死とどう向き合うかを説く仏教と死を拒否するキリスト教 (2/4ページ)

心に残る家族葬



一方でこの美意識は、ある意味危険な側面もある。タナトス(死への誘惑)の訪問を容易にしてしまうことだ。

■死を拒否するキリスト教

同じ外来宗教でも日本におけるキリスト教の布教は現代に至るまで苦戦を強いられている。先進国でここまでキリスト教が布教していない国は無いと言われる。理由は様々だろうが、根本的に日本人には一神教は合わないのだろう。西欧文化を形成したキリスト教は仏教の「無」の思想に対して、唯一絶対なる神の存在がすべての根本として有る「有」の思想を持つからだ。

キリスト教も一様ではなく、カトリック、プロテスタント、オーソドックス(正教会)、イエス・キリストを神の子とは認めないユニテリアンのような流れもある。

いずれにしろ「無」を嫌い「有」を肯定する大前提にゆるぎはなく、人間にとって究極の「無」であるところの「死」をキリスト教は受け入れない。

■死を拒否する根拠は「復活の概念」

プロテスタント系神学者ピーター・バーガーは「死を拒否する」と断言する。

「わたしは、死は『自然』なのだから受容するべきだ、という安易な慰めを拒否する。断じて否である。死を受け入れてはならない。それは、人間の中心に『本質』、神の創造において意図された人間の本質への侮辱である」

死を受け入れる「儚さ」の美学は微塵も感じられない。我々からすれば死は必ずやってくるもので逃れようがない。これに抗うことは自然に反することで全く無駄な行いだと考える。仏教は諸行無常を説き、この世に対する執着から解き放つよう導く。さらには生も無ければ死も無いという境地にまで達した。「儚さ」を好み仏教の無常観を受容した日本人は最初からそんなことは考えない。

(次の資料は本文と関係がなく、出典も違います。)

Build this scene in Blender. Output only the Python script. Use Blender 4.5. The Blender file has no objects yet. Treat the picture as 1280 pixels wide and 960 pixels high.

バーガーの言葉に比べると仏教のすべてを受け入れる方が潔さを感じる人の方が多いだろう。しかしキリスト教は悪あがきをしているわけではない。キリスト教には死を拒否する根拠がある。「復活」の概念である。

■復活によって滅ぼされた死

イエス・キリストは一度は死んだが、後に復活した。つまりイエスは「死を滅ぼした」のであり、死に対する勝利者となった。